■ Data
# # #

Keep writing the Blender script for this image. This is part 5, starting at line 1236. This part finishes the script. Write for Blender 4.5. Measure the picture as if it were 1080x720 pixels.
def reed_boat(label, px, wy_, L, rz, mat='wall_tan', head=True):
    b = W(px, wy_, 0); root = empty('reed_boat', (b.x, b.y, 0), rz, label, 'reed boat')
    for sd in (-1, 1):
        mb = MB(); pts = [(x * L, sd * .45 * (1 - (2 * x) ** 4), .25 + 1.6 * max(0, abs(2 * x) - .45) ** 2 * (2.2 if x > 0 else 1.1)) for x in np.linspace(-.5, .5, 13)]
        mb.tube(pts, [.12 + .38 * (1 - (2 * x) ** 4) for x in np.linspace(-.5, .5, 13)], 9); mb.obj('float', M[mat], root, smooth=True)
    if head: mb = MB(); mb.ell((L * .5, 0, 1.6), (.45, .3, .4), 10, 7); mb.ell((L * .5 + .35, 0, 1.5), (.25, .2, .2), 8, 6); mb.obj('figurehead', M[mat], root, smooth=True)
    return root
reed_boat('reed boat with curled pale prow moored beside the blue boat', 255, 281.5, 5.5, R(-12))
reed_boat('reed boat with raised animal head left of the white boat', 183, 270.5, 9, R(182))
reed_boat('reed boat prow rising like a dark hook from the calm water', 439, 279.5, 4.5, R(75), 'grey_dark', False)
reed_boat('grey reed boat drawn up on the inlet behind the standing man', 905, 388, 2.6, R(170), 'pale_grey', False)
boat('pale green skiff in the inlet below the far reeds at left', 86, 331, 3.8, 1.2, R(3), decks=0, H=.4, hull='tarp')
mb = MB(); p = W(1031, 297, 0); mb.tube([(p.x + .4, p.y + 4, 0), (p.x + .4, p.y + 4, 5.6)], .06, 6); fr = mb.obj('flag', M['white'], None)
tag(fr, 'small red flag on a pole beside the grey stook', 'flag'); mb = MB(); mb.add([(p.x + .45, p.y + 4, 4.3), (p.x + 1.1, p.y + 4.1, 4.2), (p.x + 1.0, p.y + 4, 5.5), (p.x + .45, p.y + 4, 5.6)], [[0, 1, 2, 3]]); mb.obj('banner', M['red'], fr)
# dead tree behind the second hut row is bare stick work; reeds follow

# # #

Return the material exactly as it stands.

Keep writing the Blender script for this image. This is part 5, starting at line 1236. This part finishes the script. Write for Blender 4.5. Measure the picture as if it were 1080x720 pixels.
def reed_boat(label, px, wy_, L, rz, mat='wall_tan', head=True):
    b = W(px, wy_, 0); root = empty('reed_boat', (b.x, b.y, 0), rz, label, 'reed boat')
    for sd in (-1, 1):
        mb = MB(); pts = [(x * L, sd * .45 * (1 - (2 * x) ** 4), .25 + 1.6 * max(0, abs(2 * x) - .45) ** 2 * (2.2 if x > 0 else 1.1)) for x in np.linspace(-.5, .5, 13)]
        mb.tube(pts, [.12 + .38 * (1 - (2 * x) ** 4) for x in np.linspace(-.5, .5, 13)], 9); mb.obj('float', M[mat], root, smooth=True)
    if head: mb = MB(); mb.ell((L * .5, 0, 1.6), (.45, .3, .4), 10, 7); mb.ell((L * .5 + .35, 0, 1.5), (.25, .2, .2), 8, 6); mb.obj('figurehead', M[mat], root, smooth=True)
    return root
reed_boat('reed boat with curled pale prow moored beside the blue boat', 255, 281.5, 5.5, R(-12))
reed_boat('reed boat with raised animal head left of the white boat', 183, 270.5, 9, R(182))
reed_boat('reed boat prow rising like a dark hook from the calm water', 439, 279.5, 4.5, R(75), 'grey_dark', False)
reed_boat('grey reed boat drawn up on the inlet behind the standing man', 905, 388, 2.6, R(170), 'pale_grey', False)
boat('pale green skiff in the inlet below the far reeds at left', 86, 331, 3.8, 1.2, R(3), decks=0, H=.4, hull='tarp')
mb = MB(); p = W(1031, 297, 0); mb.tube([(p.x + .4, p.y + 4, 0), (p.x + .4, p.y + 4, 5.6)], .06, 6); fr = mb.obj('flag', M['white'], None)
tag(fr, 'small red flag on a pole beside the grey stook', 'flag'); mb = MB(); mb.add([(p.x + .45, p.y + 4, 4.3), (p.x + 1.1, p.y + 4.1, 4.2), (p.x + 1.0, p.y + 4, 5.5), (p.x + .45, p.y + 4, 5.6)], [[0, 1, 2, 3]]); mb.obj('banner', M['red'], fr)
# dead tree behind the second hut row is bare stick work; reeds follow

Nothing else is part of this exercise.